Assemblywoman collects comments on water shortage, bonds
| Friday, Mar 20 2009 02:21 PM
Last Updated Monday, Mar 30 2009 04:25 PM
No less than five state bond proposals are on the table to address the water infrastructure that has aggravated an ongoing drought, and Assemblywoman Jean Fuller, R-Bakersfield, wants voters to weigh in on which one is the best solution to chronic water shortages.
“We’re collecting data from our local water purveyors,” she said at a town hall meeting she conducted Friday in the Kern County Board of Supervisors chambers. “We will translate it into policy and support whichever of the five water bonds matches the data best.”
A long-term plan to address issues such as federally restricted pumping from the Sacramento-San Joaquin Delta is being drafted, but the environmental impact report could take up to a year and a half, and will likely face court challenges.
In the meantime, emergency measures to address the crisis in the short-term need to be implemented, said Fuller, who serves as vice-chair of the Assembly’s Water, Parks and Wildlife Committee. Her 32nd district includes part of Bakersfield, as well as Frazier Mountain communities, Ridgecrest, Taft, Tehachapi and the Kern River Valley.
Near-term options include asking federal courts to ease pumping restrictions and seeking grants for infrastructure work that could be done quickly.
Longer-term projects are proposed in AB 1187, sponsored by Assemblymember Jared Huffman, D-San Rafael; SB 735, sponsored by Sen. Darrell Steinberg, D-Sacramento; SB 456, sponsored by Sen. Lois Wolk, D-Davis; SB 371, sponsored by Sen. Dave Cogdill, R-Modesto; and SB 301, sponsored by Sen. Dean Florez, D-Shafter.
All of them would invest various amounts in water management and conservation projects, including groundwater storage and water recycling. Some would introduce new water fees.
Kern County Supervisor Ray Watson said there is no choice but to swallow the bitter pill of expensive improvements to fix a system that has been broken for a long time.
The water system was originally built for far fewer people than it now serves, he said, and was initially constructed with the intention of drawing water from the Feather River north of the delta. That river was subsequently granted protection in the federal National Wild & Scenic Rivers Program, so it is not available for use in the Central Valley, Watson said, and the Sacramento and San Joaquin rivers simply aren’t adequate to meet the region’s needs.

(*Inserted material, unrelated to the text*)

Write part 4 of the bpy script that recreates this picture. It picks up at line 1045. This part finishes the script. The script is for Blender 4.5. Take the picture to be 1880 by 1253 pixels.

Fred Starrh is a member of the board of directors of the Kern County Water Agency and patriarch of Starrh and Starrh Farms, a family-owned operation in western Kern County that grows cotton, pistachios, almonds and alfalfa.
He was glad to hear almost all the speakers Friday agree that drastic changes are needed, and called for relief from the federal court ruling on pumping to protect the endangered delta smelt.
“We have a regular drought and a regulatory drought,” he said. “I think we all expect to live through the natural droughts that come and go, but when you have a regulatory drought, when they’re running hundreds of thousands of acre feet of water out to the ocean at a time like this, that’s unreasonable.”